Supplied information —
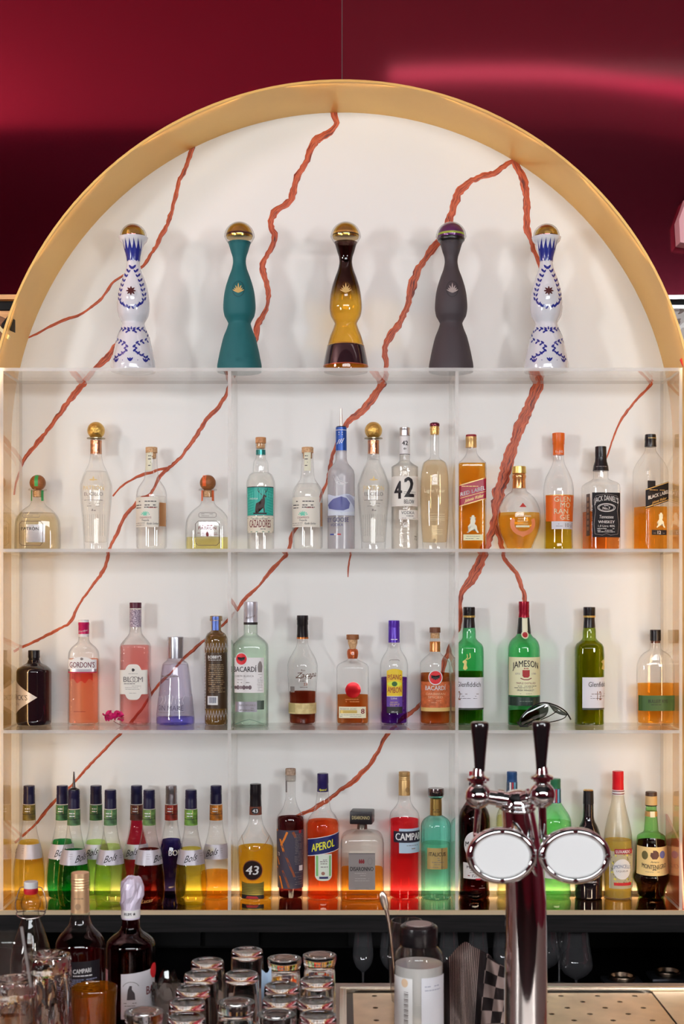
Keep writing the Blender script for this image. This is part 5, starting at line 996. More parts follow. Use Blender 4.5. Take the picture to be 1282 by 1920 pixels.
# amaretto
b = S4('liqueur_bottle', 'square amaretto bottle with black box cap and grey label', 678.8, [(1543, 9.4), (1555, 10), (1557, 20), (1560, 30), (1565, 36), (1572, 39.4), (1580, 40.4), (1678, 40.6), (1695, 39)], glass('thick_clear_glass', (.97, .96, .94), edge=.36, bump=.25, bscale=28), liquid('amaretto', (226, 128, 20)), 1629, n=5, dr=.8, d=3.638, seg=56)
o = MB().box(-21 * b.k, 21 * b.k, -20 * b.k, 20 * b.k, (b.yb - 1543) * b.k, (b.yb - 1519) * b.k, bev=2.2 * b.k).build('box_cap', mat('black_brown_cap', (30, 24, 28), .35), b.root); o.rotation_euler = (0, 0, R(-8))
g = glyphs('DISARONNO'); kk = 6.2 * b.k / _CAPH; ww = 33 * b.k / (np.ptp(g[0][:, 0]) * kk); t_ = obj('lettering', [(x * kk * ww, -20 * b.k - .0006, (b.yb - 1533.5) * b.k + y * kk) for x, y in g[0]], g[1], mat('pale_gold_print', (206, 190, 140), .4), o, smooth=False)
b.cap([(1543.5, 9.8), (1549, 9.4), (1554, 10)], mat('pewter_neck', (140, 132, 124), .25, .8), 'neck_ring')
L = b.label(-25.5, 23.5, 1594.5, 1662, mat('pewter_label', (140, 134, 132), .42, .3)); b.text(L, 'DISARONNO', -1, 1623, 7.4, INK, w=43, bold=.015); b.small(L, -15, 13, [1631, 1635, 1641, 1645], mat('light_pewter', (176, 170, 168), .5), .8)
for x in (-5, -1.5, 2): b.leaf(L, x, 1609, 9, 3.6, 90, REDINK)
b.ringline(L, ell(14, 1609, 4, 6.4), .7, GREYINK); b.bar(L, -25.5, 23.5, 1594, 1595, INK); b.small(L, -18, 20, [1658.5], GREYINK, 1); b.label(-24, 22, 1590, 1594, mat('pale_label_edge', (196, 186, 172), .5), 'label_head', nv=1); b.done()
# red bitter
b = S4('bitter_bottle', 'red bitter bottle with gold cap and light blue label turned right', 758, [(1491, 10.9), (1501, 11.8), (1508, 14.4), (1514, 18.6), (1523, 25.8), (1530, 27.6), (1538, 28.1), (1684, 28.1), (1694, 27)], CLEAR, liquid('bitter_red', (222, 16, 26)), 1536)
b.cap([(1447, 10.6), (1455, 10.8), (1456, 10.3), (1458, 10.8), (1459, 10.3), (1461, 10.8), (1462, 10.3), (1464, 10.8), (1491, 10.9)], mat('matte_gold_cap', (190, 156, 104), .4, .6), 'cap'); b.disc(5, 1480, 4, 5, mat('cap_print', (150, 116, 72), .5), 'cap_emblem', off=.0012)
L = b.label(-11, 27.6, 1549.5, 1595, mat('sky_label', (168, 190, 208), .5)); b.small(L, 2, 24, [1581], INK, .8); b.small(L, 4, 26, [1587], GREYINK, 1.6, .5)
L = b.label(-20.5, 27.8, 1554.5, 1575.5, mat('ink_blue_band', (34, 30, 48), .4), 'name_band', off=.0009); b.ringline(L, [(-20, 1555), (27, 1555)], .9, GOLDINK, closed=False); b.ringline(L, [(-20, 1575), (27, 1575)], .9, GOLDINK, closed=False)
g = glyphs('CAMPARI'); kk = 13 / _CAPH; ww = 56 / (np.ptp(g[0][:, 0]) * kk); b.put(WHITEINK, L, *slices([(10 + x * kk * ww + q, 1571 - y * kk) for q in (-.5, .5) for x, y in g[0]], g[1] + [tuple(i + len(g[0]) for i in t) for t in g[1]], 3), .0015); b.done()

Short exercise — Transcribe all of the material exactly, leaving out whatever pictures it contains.

Solution to this problem —
Keep writing the Blender script for this image. This is part 5, starting at line 996. More parts follow. Use Blender 4.5. Take the picture to be 1282 by 1920 pixels.
# amaretto
b = S4('liqueur_bottle', 'square amaretto bottle with black box cap and grey label', 678.8, [(1543, 9.4), (1555, 10), (1557, 20), (1560, 30), (1565, 36), (1572, 39.4), (1580, 40.4), (1678, 40.6), (1695, 39)], glass('thick_clear_glass', (.97, .96, .94), edge=.36, bump=.25, bscale=28), liquid('amaretto', (226, 128, 20)), 1629, n=5, dr=.8, d=3.638, seg=56)
o = MB().box(-21 * b.k, 21 * b.k, -20 * b.k, 20 * b.k, (b.yb - 1543) * b.k, (b.yb - 1519) * b.k, bev=2.2 * b.k).build('box_cap', mat('black_brown_cap', (30, 24, 28), .35), b.root); o.rotation_euler = (0, 0, R(-8))
g = glyphs('DISARONNO'); kk = 6.2 * b.k / _CAPH; ww = 33 * b.k / (np.ptp(g[0][:, 0]) * kk); t_ = obj('lettering', [(x * kk * ww, -20 * b.k - .0006, (b.yb - 1533.5) * b.k + y * kk) for x, y in g[0]], g[1], mat('pale_gold_print', (206, 190, 140), .4), o, smooth=False)
b.cap([(1543.5, 9.8), (1549, 9.4), (1554, 10)], mat('pewter_neck', (140, 132, 124), .25, .8), 'neck_ring')
L = b.label(-25.5, 23.5, 1594.5, 1662, mat('pewter_label', (140, 134, 132), .42, .3)); b.text(L, 'DISARONNO', -1, 1623, 7.4, INK, w=43, bold=.015); b.small(L, -15, 13, [1631, 1635, 1641, 1645], mat('light_pewter', (176, 170, 168), .5), .8)
for x in (-5, -1.5, 2): b.leaf(L, x, 1609, 9, 3.6, 90, REDINK)
b.ringline(L, ell(14, 1609, 4, 6.4), .7, GREYINK); b.bar(L, -25.5, 23.5, 1594, 1595, INK); b.small(L, -18, 20, [1658.5], GREYINK, 1); b.label(-24, 22, 1590, 1594, mat('pale_label_edge', (196, 186, 172), .5), 'label_head', nv=1); b.done()
# red bitter
b = S4('bitter_bottle', 'red bitter bottle with gold cap and light blue label turned right', 758, [(1491, 10.9), (1501, 11.8), (1508, 14.4), (1514, 18.6), (1523, 25.8), (1530, 27.6), (1538, 28.1), (1684, 28.1), (1694, 27)], CLEAR, liquid('bitter_red', (222, 16, 26)), 1536)
b.cap([(1447, 10.6), (1455, 10.8), (1456, 10.3), (1458, 10.8), (1459, 10.3), (1461, 10.8), (1462, 10.3), (1464, 10.8), (1491, 10.9)], mat('matte_gold_cap', (190, 156, 104), .4, .6), 'cap'); b.disc(5, 1480, 4, 5, mat('cap_print', (150, 116, 72), .5), 'cap_emblem', off=.0012)
L = b.label(-11, 27.6, 1549.5, 1595, mat('sky_label', (168, 190, 208), .5)); b.small(L, 2, 24, [1581], INK, .8); b.small(L, 4, 26, [1587], GREYINK, 1.6, .5)
L = b.label(-20.5, 27.8, 1554.5, 1575.5, mat('ink_blue_band', (34, 30, 48), .4), 'name_band', off=.0009); b.ringline(L, [(-20, 1555), (27, 1555)], .9, GOLDINK, closed=False); b.ringline(L, [(-20, 1575), (27, 1575)], .9, GOLDINK, closed=False)
g = glyphs('CAMPARI'); kk = 13 / _CAPH; ww = 56 / (np.ptp(g[0][:, 0]) * kk); b.put(WHITEINK, L, *slices([(10 + x * kk * ww + q, 1571 - y * kk) for q in (-.5, .5) for x, y in g[0]], g[1] + [tuple(i + len(g[0]) for i in t) for t in g[1]], 3), .0015); b.done()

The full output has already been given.